The scheme was created in March 2007 by Run [1] who wanted to do something with 1-second turns (which had recently been made available by the beta updates). Expecting it to be a massive flop like all his other schemes, he was most surprised to find that it has since become one of the most popular schemes, appearing in a few leagues and tournaments.

After much arguing, the scheme was named Hysteria on Wyv's suggestion [citation needed].

Variations

Recently, Low Gravity has been added to the scheme by most of the players, which adds new possibilities to your shots. Having LG in your scheme will not change the way your shortkeys work, except you'll need to press ` twice in order to be able to use it. So far, the response to this addition has been positive (except from KRD and Reg).

Additional weapons

One of the scheme's defining characteristics is that there is only one weapon per Function key (F1-F12). Yet, some versions feature more weapons.

Such variation comes from the LigaWorms official league scheme (Histeria), which includes a Mole as an additional F5-key weapon. The purpose of the Mole is said to serve as an aid against darksiding in league matches.

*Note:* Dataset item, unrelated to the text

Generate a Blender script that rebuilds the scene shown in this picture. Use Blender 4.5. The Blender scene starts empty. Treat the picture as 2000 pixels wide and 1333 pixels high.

Also, some players in WormNET have added a Homing missile to their Hysteria scheme as a second F1-key weapon and unlimited Drills and Girders as second and third F7-key weapon.

No worm rotation abuse

Some players dislike the Worm rotation abuse that is known as "telecow/jetcow". So, these players apply this as a rule, typing "no telecow/jetcow" in the beginning of the game or while in lobby. Another option is to set the rotation order as random in the scheme, although this might affect a bit of the strategy.

Randomised Hysterias

Click to watch (W:A + Beta Update required) W:A replay: A "typical" randomised Hysteria
with Run, Parker and Splongul
Download · Info

Another Random Scheme Editor is capable of generating Hysteria schemes with a randomised selection of weapons. Power settings are also randomised, giving players a few 'turns of discovery' in each game as they test the various weapons.